A sensação de se estar sozinho nesse momento é grande. Por outro
lado, há uma “boiada” de pessoas-que-insistem-em-ser-elas-mesmas vagando na mesma vibração. Se é que isso serve de consolo.Certamente é algo a ser elaborado um dia de cada vez.

Alex
Eu me senti assim nos ultimos dois anos, eu penso. E de repente, entendi q eu podia amar o amor possivel. Só.Da menos trabalho. Estou amando o meu amor, sendo feliz com o possivel. E sei lá. Amo amar o possivel.
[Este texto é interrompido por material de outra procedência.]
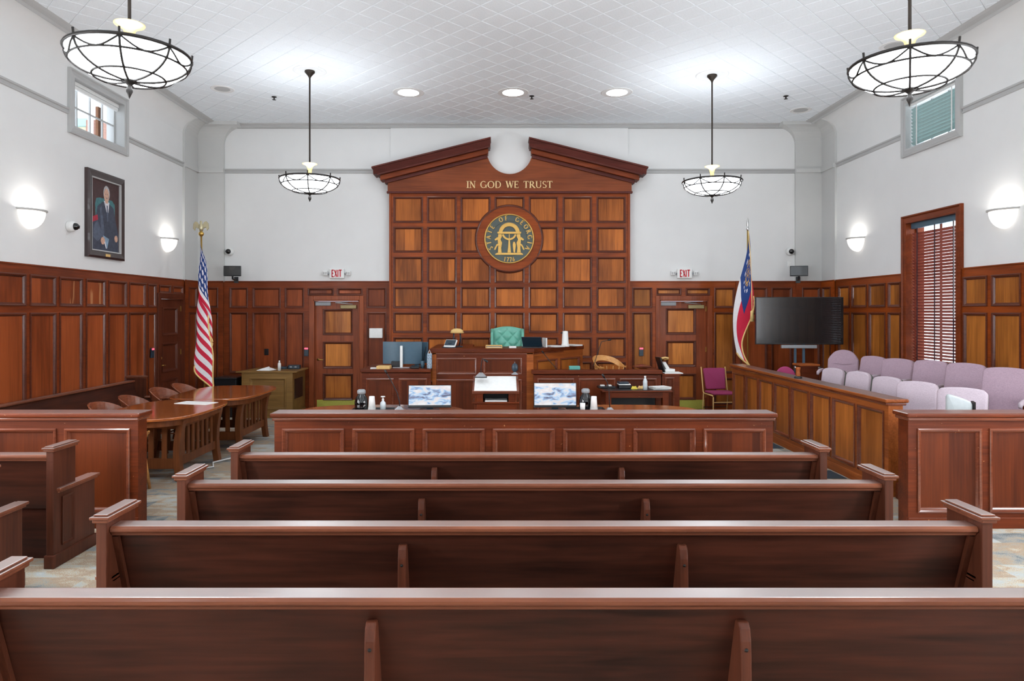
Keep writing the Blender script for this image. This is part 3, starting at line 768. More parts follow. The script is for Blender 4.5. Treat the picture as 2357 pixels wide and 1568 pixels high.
# ---- lettering: strokes and serifs built as flat bars
def stroke(m, x0, z0, x1, z1, w_, t):
    dx, dz = x1 - x0, z1 - z0; d = math.hypot(dx, dz) or 1; nx, nz = -dz / d * w_ / 2, dx / d * w_ / 2
    m.prism([(x0 + nx, z0 + nz), (x1 + nx, z1 + nz), (x1 - nx, z1 - nz), (x0 - nx, z0 - nz)], -t, 0)
def arcs(m, cx, cz, rx, rz_, a0, a1, thin, thick, t, n=14):
    P = []
    for i in range(n + 1):
        a = math.radians(a0 + (a1 - a0) * i / n); w_ = thin + (thick - thin) * abs(math.cos(a)) ** 1.5
        P.append(((cx + rx * math.cos(a), cz + rz_ * math.sin(a)), (cx + (rx - w_) * math.cos(a), cz + (rz_ - thin) * math.sin(a))))
    for i in range(n):
        m.prism([P[i][0], P[i + 1][0], P[i + 1][1], P[i][1]], -t, 0)
def glyph(ch, t, A=.16, B=.07, serif=True):
    """letter on a unit cap height; returns builder and advance width"""
    m = MB(); S = lambda *a: stroke(m, *a, t)
    def sf(x, z, w_=.30):
        if serif: S(x - w_ / 2, z, x + w_ / 2, z, .05)
    if ch == 'I': S(.18, 0, .18, 1, A); sf(.18, .025, .36); sf(.18, .975, .36); return m, .40
    if ch == 'N':
        S(.14, 0, .14, 1, B); S(.14, .98, .72, .02, A); S(.72, 0, .72, 1, B); sf(.14, .025); sf(.12, .975); sf(.72, .975); return m, .92
    if ch == 'G':
        arcs(m, .46, .5, .44, .5, 45, 335, B, A, t); S(.82, .06, .82, .44, A * .9); sf(.80, .44, .34); return m, 1.0
    if ch == 'O': arcs(m, .48, .5, .47, .5, 0, 360, B, A, t, 24); return m, 1.02
    if ch == 'D':
        S(.16, 0, .16, 1, A); arcs(m, .36, .5, .48, .5, -90, 90, B, A, t); S(.08, .03, .38, .03, B); S(.08, .97, .38, .97, B); return m, .94
    if ch == 'W':
        S(.10, 1, .34, .02, A); S(.34, .02, .54, .9, B); S(.54, .98, .78, .02, A); S(.78, .02, 1.0, 1, B); sf(.10, .975); sf(.98, .975, .26); return m, 1.12
    if ch == 'E':
        S(.16, 0, .16, 1, A); S(.06, .03, .62, .03, B); S(.06, .97, .60, .97, B); S(.16, .52, .48, .52, B)
        if serif: S(.60, 0, .60, .2, .05); S(.58, .82, .58, 1, .05); S(.47, .42, .47, .62, .05)
        return m, .74
    if ch == 'T':
        S(.38, 0, .38, 1, A); S(.02, .97, .74, .97, B); sf(.38, .025, .34)
        if serif: S(.04, .78, .04, 1, .05); S(.72, .78, .72, 1, .05)
        return m, .80
    if ch == 'R':
        S(.16, 0, .16, 1, A); arcs(m, .34, .74, .30, .26, -90, 90, B, A, t); S(.08, .97, .36, .97, B); S(.16, .50, .36, .50, B); S(.36, .5, .74, .02, A); sf(.16, .025); sf(.78, .025, .22); return m, .88
    if ch == 'U':
        S(.14, .36, .14, 1, A); S(.70, .36, .70, 1, B); arcs(m, .42, .38, .36, .38, 180, 360, B, A, t); sf(.14, .975); sf(.70, .975, .26); return m, .90
    if ch == 'S':
        arcs(m, .32, .75, .27, .25, 30, 270, B, A * .8, t); arcs(m, .32, .26, .29, .26, -150, 90, B, A * .9, t)
        return m, .66
    if ch == 'F':
        S(.16, 0, .16, 1, A); S(.06, .97, .60, .97, B); S(.16, .52, .48, .52, B); sf(.16, .025); return m, .70
    if ch == 'A':
        S(.06, 0, .40, 1, B); S(.40, 1, .76, 0, A); S(.2, .36, .6, .36, B); sf(.06, .025, .22); sf(.76, .025, .22); return m, .86
    if ch == 'X':
        S(.06, 1, .66, 0, A); S(.64, 1, .08, 0, B); return m, .74
    if ch == '1': S(.2, 0, .2, 1, A); S(.05, .82, .2, .97, B); return m, .42
    if ch == '7': S(.04, .95, .56, .95, A * .8); S(.56, .95, .22, 0, A); return m, .62
    if ch == '6': arcs(m, .32, .30, .30, .30, 0, 360, B, A, t, 20); S(.08, .34, .44, .98, A * .8); return m, .70
    return m, .4
def letters(parent, text, x0, x1, z, hgt, y, t, mat, **kw):
    adv = [(.55 if c == ' ' else glyph(c, t, **kw)[1]) for c in text]; tot = sum(adv); sx = (x1 - x0) / tot; x = x0
    for c, a in zip(text, adv):
        if c != ' ':
            g, _ = glyph(c, t, **kw); g.v = [(v[0] * sx, v[1], v[2] * hgt) for v in g.v]
            o = g.build('letter', mat, parent); o.location = (x, y, z)
        x += a * sx

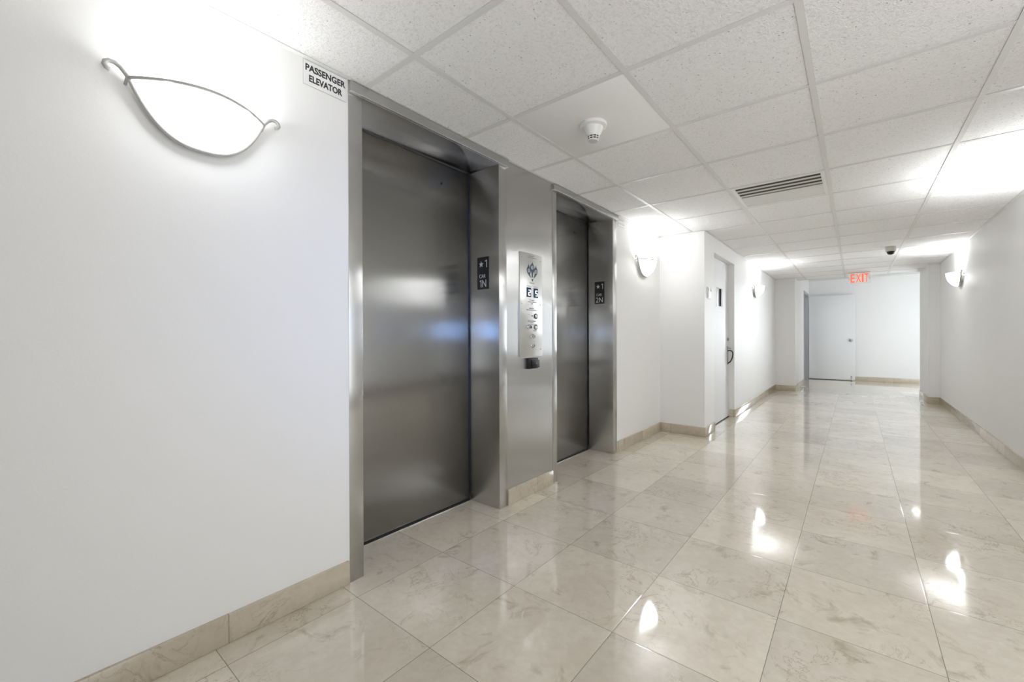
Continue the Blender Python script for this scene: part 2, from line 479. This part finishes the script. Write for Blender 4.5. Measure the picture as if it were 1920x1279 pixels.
# ------------------------------------------------------------------ elevators
def elevator(label, yl, y0, y1, yr, hy0, hy1):
    """yl..y0 near jamb, y0..y1 clear opening, y1..yr far jamb"""
    XF, XD, ZS = -1.712, -1.97, 2.122
    fx = Matrix.Translation((XF, (y0+y1)/2, 0))
    e = thing('elevator_entrance', label, 'elevator', fx, 'elevator entrances in the left wall')
    def L(d): return (d[0]-XF, d[1]-XF, d[2]-(y0+y1)/2, d[3]-(y0+y1)/2, d[4], d[5])
    box('jamb', M['steel'], L((XD+.008, XF, yl, y0, 0, ZS)), e, .0025)
    box('jamb', M['steel'], L((XD+.008, XF, y1, yr, 0, ZS)), e, .0025)
    bm = bmesh.new()
    bx(bm, *L((XD+.008, XF, yl, yr, ZS, HC-.003)), bev=.002)
    bx(bm, *L((XF-.01, XF+.013, hy0, hy1, ZS+.001, HC-.004)), bev=.002)
    obj('header', bm, M['steel'], e, True)
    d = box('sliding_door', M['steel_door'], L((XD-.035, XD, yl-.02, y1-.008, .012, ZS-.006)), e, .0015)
    bm = bmesh.new()
    lathe(bm, [(.0075, 0), (.0075, .0012), (.0045, .0012)], 20, 'x', (XD-XF, y0+.68-(y0+y1)/2, 1.995), True, False)
    k = obj('door_keyhole', bm, M['black'], d)
    bm = bmesh.new()
    bx(bm, *L((XD-.05, XD+.012, y0, y1, 0, .0035)))
    obj('sill', bm, M['chrome'], e)
    box('sill_gap_shade', M['gap_shade'], L((XD-.04, XD+.0015, y0, y1, .0036, .0115)), e)  # black strip painting the shade in the gap under the sliding door
    return e
elevator('near stainless steel elevator door and frame, with the black plate reading CAR 1N', .967, 1.033, 1.947, 2.02, .970, 2.032)
elevator('farther stainless steel elevator door and frame, with the black plate reading CAR 2N', 2.531, 2.585, 3.50, 3.575, 2.536, 3.602)

pn = box('steel_wall_panel', M['steel'], (XL-.006, -1.7145, 2.02, 2.531, .1, HC-.002))
tag(pn, 'brushed stainless steel panel filling the wall between the two elevator doors', 'wall panel')

# floor and car plates on the far jambs
def one(name, cx_, cyy, w, h, parent):
    bm = bmesh.new(); st = .0055
    x1 = cx_+w/2; x0 = x1-st; yt, yb = cyy+h/2, cyy-h/2
    prism(bm, [(x0, yb), (x1, yb), (x1, yt), (x0+.001, yt), (cx_-w/2, yt-.007), (cx_-w/2+.002, yt-.0115), (x0, yt-.0075)], .003, .0042)
    return obj(name, bm, M['letter_silver'], parent)
def car_plate(y, car):
    fx = frame((-1.845, y, 1.3625), (0, -1, 0))
    t = thing('car_plate', 'black plate with star, 1 and CAR %s on the elevator door jamb' % car, 'sign', fx, 'black car plates on the elevator jambs')
    w, h = .098, .2035
    box('backing', M['black'], (-w/2, w/2, 0, h, 0, .003), t)
    bm = bmesh.new(); pts = []
    for k in range(10):
        a = math.pi/2 + k*math.pi/5; r = .0215 if k % 2 == 0 else .0088
        pts.append((-.0145+r*math.cos(a)*.95, .158+r*math.sin(a)))
    prism(bm, pts, .003, .0042); obj('star', bm, M['letter_silver'], t)
    one('numeral', .026, .160, .017, .047, t)
    fit_text('lettering', 'CAR', .054, .023, -.004, .083, .003, M['letter_silver'], t, depth=.001)
    if car[0] == '1':
        one('car_number', -.021, .036, .014, .046, t)
        fit_text('car_number', 'N', .034, .046, .011, .036, .003, M['letter_silver'], t, depth=.0012)
    else:
        fit_text('car_number', car, .07, .046, -.002, .036, .003, M['letter_silver'], t, depth=.0012)
car_plate(1.947, '1N'); car_plate(3.50, '2N')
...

E isso tambem passa. Espere . Qualquer coisa avisa ai, tomamos uma cerveja.

alex, só te lembro uma coisa: você voltou há pouquissimos meses. por menos que isso possa parecer ter ligação com a situação quem tem pesado em sua vida, acho que o baque, o desejo enorme de retorno, etc tem tudo a ver sim. há de se reinventar por voltas os lugares de si mesmo construidos pelas expectativas.

pois é, ser si mesmo é muito solitário. o jeito é sê-lo desfrutar disso, o que não é pouco. e saber que se chegar that special someone será icing on the cake

Como você falou no post do Papo de Homem sobre cabelos: ninguém precisa se anular, se mutilar ou se oprimir para não ser sozinho, para encontrar amor verdadeiro, para transar, para ser feliz. Mas às vezes é tão difícil conciliar tudo isso com um amor. Espero que você consiga conciliar.

a questão não é nem medo nem coragem. eu nunca tive medo de nada, e nunca fui corajoso. a questão é de preguiça vs disposição.

“mas ser você-mesmo, ser o você-mesmo-que-você-quer-ser, é um exercício diário, constante, sisifeano. é um contínuo perguntar:

o que o alex-que-eu-quero-ser faria agora?”

Alex, essa idéia de, na bela expressão, ser o você-mesmo-que-você-quer-ser eu aprendi com você e é das coisas mais importantes que eu aprendi na minha vida. É difícil pra caralho. Começando pelo fato de que já é difícil decidir quem você quer ser. Chegar nesse ponto é uma segunda batalha.

Mas valeu, porque (tentar) tomar controle do rumo da própria vida é o único modo decente de viver.